Time and again,  John Schlesinger, the director, uses opposing twin images in editing to expose the differences between the haves and the have-nots. And throughout the film, Schlesinger uses sound effects and all sorts of different types of media to shock and surprise his audience.  There is a newsreel, real documentary footage, a commercial advert,  and a film within the film.

For once, we get a voice-over, the whole film is ostensibly Julie Christie's life story, given to an interviewer for a magazine, that actually makes sense and works.  In fact, the entire film is an opposite twin of her version of events.  It is masterfully executed, used for great humor throughout the entire picture.

All the performances are astounding, notably Dirk Bogarde, Laurence Harvey, and Roland Curram.
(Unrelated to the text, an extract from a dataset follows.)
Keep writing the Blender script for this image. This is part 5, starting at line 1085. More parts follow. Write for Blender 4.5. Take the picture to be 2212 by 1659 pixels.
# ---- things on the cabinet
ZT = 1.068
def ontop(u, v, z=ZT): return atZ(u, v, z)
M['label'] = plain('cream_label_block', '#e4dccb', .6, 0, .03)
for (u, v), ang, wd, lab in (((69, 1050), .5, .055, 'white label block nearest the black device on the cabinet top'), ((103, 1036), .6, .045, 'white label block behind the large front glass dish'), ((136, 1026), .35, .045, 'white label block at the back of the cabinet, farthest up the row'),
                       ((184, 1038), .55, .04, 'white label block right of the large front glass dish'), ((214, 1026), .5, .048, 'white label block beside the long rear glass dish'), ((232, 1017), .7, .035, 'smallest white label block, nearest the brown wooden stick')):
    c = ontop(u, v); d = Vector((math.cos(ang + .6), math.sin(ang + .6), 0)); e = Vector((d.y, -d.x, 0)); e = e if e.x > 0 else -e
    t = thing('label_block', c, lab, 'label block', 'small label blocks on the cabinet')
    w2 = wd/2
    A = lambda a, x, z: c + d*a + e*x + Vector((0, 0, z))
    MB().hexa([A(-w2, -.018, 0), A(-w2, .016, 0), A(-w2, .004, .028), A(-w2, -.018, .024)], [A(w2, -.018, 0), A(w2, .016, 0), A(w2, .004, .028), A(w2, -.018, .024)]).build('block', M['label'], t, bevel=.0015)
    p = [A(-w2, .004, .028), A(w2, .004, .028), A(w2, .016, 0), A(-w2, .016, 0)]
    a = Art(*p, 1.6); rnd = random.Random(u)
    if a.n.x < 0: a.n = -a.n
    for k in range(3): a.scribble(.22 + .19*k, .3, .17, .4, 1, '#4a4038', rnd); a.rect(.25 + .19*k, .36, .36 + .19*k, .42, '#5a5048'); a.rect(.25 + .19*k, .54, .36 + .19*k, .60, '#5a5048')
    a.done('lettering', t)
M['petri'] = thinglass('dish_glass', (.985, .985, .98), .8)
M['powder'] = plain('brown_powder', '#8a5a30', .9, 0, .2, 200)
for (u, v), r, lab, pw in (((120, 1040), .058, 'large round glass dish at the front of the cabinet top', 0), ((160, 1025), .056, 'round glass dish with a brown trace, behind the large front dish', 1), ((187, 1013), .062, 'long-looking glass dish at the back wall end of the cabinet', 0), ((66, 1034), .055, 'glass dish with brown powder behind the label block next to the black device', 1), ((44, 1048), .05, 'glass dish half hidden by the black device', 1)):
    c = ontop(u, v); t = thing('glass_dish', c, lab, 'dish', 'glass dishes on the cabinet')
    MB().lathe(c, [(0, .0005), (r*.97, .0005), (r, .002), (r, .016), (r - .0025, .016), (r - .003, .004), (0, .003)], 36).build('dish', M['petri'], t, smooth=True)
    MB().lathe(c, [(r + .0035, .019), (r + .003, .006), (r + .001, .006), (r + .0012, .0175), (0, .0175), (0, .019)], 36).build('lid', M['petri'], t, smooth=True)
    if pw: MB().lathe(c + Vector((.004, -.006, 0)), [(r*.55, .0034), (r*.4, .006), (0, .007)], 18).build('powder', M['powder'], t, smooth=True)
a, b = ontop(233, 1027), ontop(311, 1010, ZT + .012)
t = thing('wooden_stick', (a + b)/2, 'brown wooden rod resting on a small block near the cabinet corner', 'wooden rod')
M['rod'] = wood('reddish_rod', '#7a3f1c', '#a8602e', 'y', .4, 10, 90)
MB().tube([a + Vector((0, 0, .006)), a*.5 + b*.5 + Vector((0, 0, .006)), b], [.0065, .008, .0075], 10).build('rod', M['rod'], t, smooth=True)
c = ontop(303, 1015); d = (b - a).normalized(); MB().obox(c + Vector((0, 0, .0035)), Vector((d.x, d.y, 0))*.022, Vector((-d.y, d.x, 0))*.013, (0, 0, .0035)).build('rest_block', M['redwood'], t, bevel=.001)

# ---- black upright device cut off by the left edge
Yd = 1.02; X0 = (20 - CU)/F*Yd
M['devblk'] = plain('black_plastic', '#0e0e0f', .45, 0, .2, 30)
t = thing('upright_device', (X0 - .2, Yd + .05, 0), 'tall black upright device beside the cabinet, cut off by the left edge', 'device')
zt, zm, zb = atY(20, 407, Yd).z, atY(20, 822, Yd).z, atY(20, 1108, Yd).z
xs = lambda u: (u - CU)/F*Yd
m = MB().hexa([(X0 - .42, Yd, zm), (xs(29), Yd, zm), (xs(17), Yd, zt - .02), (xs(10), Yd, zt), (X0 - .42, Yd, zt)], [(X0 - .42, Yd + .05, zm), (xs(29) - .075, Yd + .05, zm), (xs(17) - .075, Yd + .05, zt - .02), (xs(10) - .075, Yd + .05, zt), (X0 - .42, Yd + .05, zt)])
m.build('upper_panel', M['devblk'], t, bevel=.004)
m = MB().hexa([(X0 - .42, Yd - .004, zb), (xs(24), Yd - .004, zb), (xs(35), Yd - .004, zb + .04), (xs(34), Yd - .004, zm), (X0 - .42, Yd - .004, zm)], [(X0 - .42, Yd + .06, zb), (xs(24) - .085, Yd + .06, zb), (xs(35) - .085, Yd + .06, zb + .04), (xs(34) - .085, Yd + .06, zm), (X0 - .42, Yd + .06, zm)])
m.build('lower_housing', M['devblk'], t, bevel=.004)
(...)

The costumes for Ms Christie are stunning and obviously helped turn her in to a big star.  You do not root for Julie Christie, our nasty lying hero, so much as root against her, with great relish. That is one of the hardest tricks to turn in films and novels, and here Schlesinger and the screenwriter, Frederic Raphael, turn the trick with an uncanny insight in to London's (real) Swinging 60s, and amazing grace and panache.  A honest-to-goodness masterpiece.

And did I mention the shot of the kiss on the train? Or the decadent Parisian party? Or the "whores in taxis bit"? Or, "You crumb!"?

(This is a terrible review.  It is more a mash note.)

Nick C, I want my movies back.

Now, I will have another sip of Mariage Freres tea and head off to work.